May 1, 2010

Multi-tas- Ooh, shiny!

I'm well aware that Ambulance Driver hates his dipshi... er ... dispatchers. Based on what he says, with good cause - but they are working within the guidelines of their corporate environment, and that may be causing some problems.

But that's not the point of this entry!

I am a 911 dispatcher. I like to believe I'm a pretty fair dispatcher. Not "great", just "pretty fair", which translates in my mind to "a hair above average without being exceptional". Modest, immodest, it doesn't matter. I show up for work, do my shift to the best of my ability, and leave my headset hanging on the wall when I go home at the end of the day.

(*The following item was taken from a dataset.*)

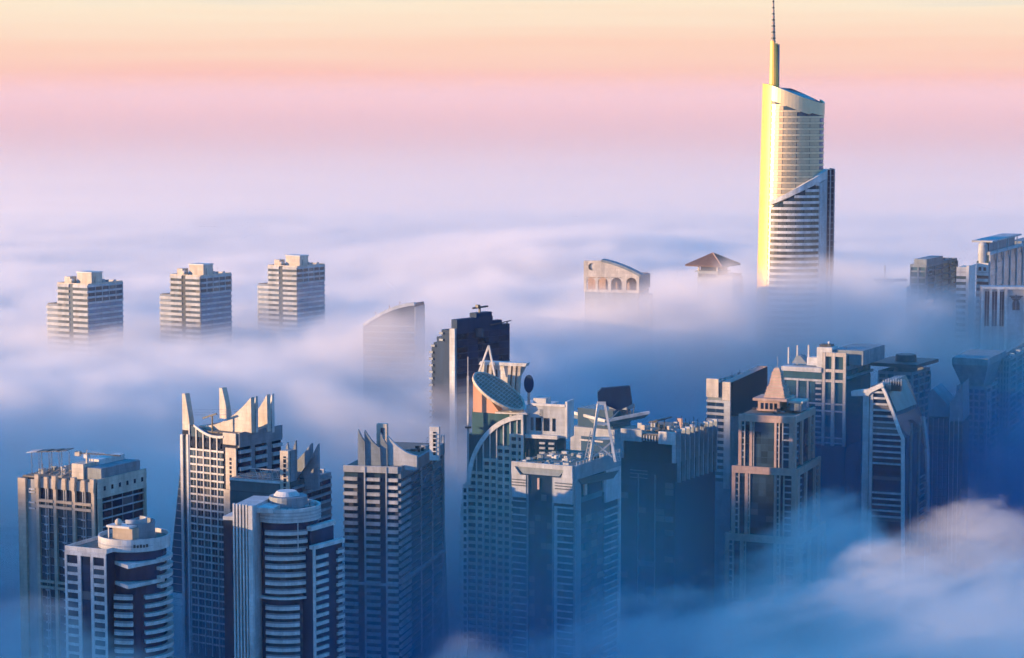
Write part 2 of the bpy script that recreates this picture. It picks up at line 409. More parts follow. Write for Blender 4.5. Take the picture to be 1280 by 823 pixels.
# ---- 2 round cornered tower in front of it
t = Tower('round_corner_tower', 'white tower with a round parapet drum and curved balconies, in front of the beige tower', 133, 690, 830, 25, 82, 217)
t.ref = 705; P = t.P; top = t.top; wl = t.wl; fl = 11.5/ppm(830); zb = 55
x = lambda px, py=705: t.xs('L', px, py)
t.body('dark_glass', z1=top-.8, y1=22)
block(t.r, 'roof_slab', -wl+.5, -.1, .5, 21.5, top-.8, top-.35, 'roof_membrane')
t.rim(top-.8, 1.7, .4, 'white_cladding', y1=22)
cols = [(82, 88), (96, 103.5), (113, 116.5), (130, 134)]
t.fb('L', -wl, 0, top-2.4, top-.8, 0, .6, 'white_cladding', 'cornice')
for a, b in cols[0:1]: t.fb('L', x(a), x(a+2.5), zb, top-2.4, 0, .6, 'white_cladding', 'pier')
for a, b in ((98, 102), (114, 117.5), (131, 133.2)): t.fb('L', x(a), x(b), zb, top-2.4, 0, .6, 'white_cladding', 'pier')
zz = top-5.6
while zz > zb:
    t.fb('L', x(84.5), x(98)-.02, zz-1.1, zz, 0, .45, 'white_cladding', 'floor_band'); t.fb('L', x(117.5)+.02, x(131)-.02, zz-1.3, zz, 0, .5, 'white_cladding', 'floor_band')
    t.fb('L', x(84.5)+.1, x(98)-.1, zz-fl+.1, zz-1.2, -.2, .1, 'blue_glass', 'window'); t.fb('L', x(117.5)+.2, x(131)-.2, zz-fl+.15, zz-1.45, -.2, .1, 'blue_glass', 'window')
    t.fb('L', x(102)+.1, x(114)-.1, zz-fl+.1, zz-.1, -.2, .1, 'dark_glass', 'window')
    zz -= fl
c = t.local(at(168, 690, 846)); cx, cy = c.x, c.y; rr = 45/ppm(846)
zt = at(168, 675.5, 846-rr).z; zbt = at(168, 691, 846-rr).z
cylinder(t.r, 'glass_drum', cx, cy, 0, zbt+.3, rr-1.4, rr-1.4, 'dark_glass', 40)
A0 = math.degrees(t.th)     # turns the local arcs towards the camera
arc_slab(t.r, 'parapet_ring', cx, cy, rr-.5, rr, -180, 180, zbt, zt, 'white_cladding', 48)
arc_slab(t.r, 'parapet_groove', cx, cy, rr-.2, rr+.12, -75+A0-20, 60+A0-20, zbt+1.9, zbt+2.5, 'pale_grey', 30)
cylinder(t.r, 'roof_slab', cx, cy, zbt+.3, zt-1.5, rr-.6, rr-.6, 'roof_membrane', 40)
for i in range(5):   # small dark raised marks on the parapet, too far to read
    a = A0+14+i*5.0-4; ar = R(a)
    arc_slab(t.r, 'sign_mark', cx, cy, rr-.1, rr+.2, a-1.7, a+1.7, zbt+1.7, zbt+2.9-.2*(i % 2), 'dark_metal', 3)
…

Some days are better than others, and what makes a "good day" in dispatch varies tremendously. Some shifts I'll come in the door tired and out of sorts, and hope for a calm shift that will allow me to read the news, play some Spider Solitaire, maybe half-watch something on Discovery or History Channel. Other days, a "good shift" is defined by a structure fire that runs well, or giving good pre-arrival instructions and ending up with a save. Or a police call that just works out *right*.

Regardless of what makes for a good day, some parts of the job never change. Our center is small enough that it is often possible to be at least peripherally aware of what is happening with ALL the agencies in the county. Perhaps not the details of each incident, but at least a rough idea of where things stand.

The corollary to that, of course, is that I need to be one-hundred-percent aware of what's going on at MY console. I need to know what's been assigned, what's pending, prioritize the pending, reassign/redirect as necessary, and keep a loose idea of where each unit is along with their status.

I try. We all do. Some do better than others, but every one of us - every single one - has a tipping point. That one last radio call or incident that brings the whole house of cards crashing down in a jumbled mess. It's not a pretty picture, and the recovery from it is even harder - because the calls *don't stop coming in*.

Picture, if you will, a waiter carrying a tray full of glasses at a black-tie cocktail party. Mingling through the crowd, and as he walks along, people are taking full glasses away and putting empty ones back. Things are going well, the party is a pleasant affair... and then someone puts a glass on the tray when the waiter isn't looking, and the balance is gone. Maybe the waiter starts to catch it and fumbles, or maybe he doesn't realize it's off balance until the first glass hits the floor. Either way, there's a hell of a mess.

Cleaning up that mess is easy - set down the tray, get a broom and dustpan, and sweep things up and carry on. But that's where our metaphor starts to fall apart. Our waiter, instead of setting down the tray and cleaning up the mess, has to get the broken glasses back on the tray in one piece, while still mingling and passing out drinks and having empties put back. Not a pretty picture, is it? In fact, darn near impossible?

I have been faced more than once with the dispatch equivalent. Eventually the "party" winds down and it's possible to get things back to an even keel, but in the meantime, all the party-goers are standing around grumbling about the clumsy waiter.

Every dispatcher has their own "tray" and ability to balance it. My question - prompted by some recent events - is this:
Is it possible to effectively train someone to a greater level of situation awareness/multi-tasking?

I.e., can they be trained to carry a bigger tray?

Any thoughts are appreciated.

2 comments:

Christina LMT said...

Frankly, I think training can only take one so far. Either you have the knack for multitasking, or not.

Julie said...

I'm with christina here.

I think it's very much personality dependent.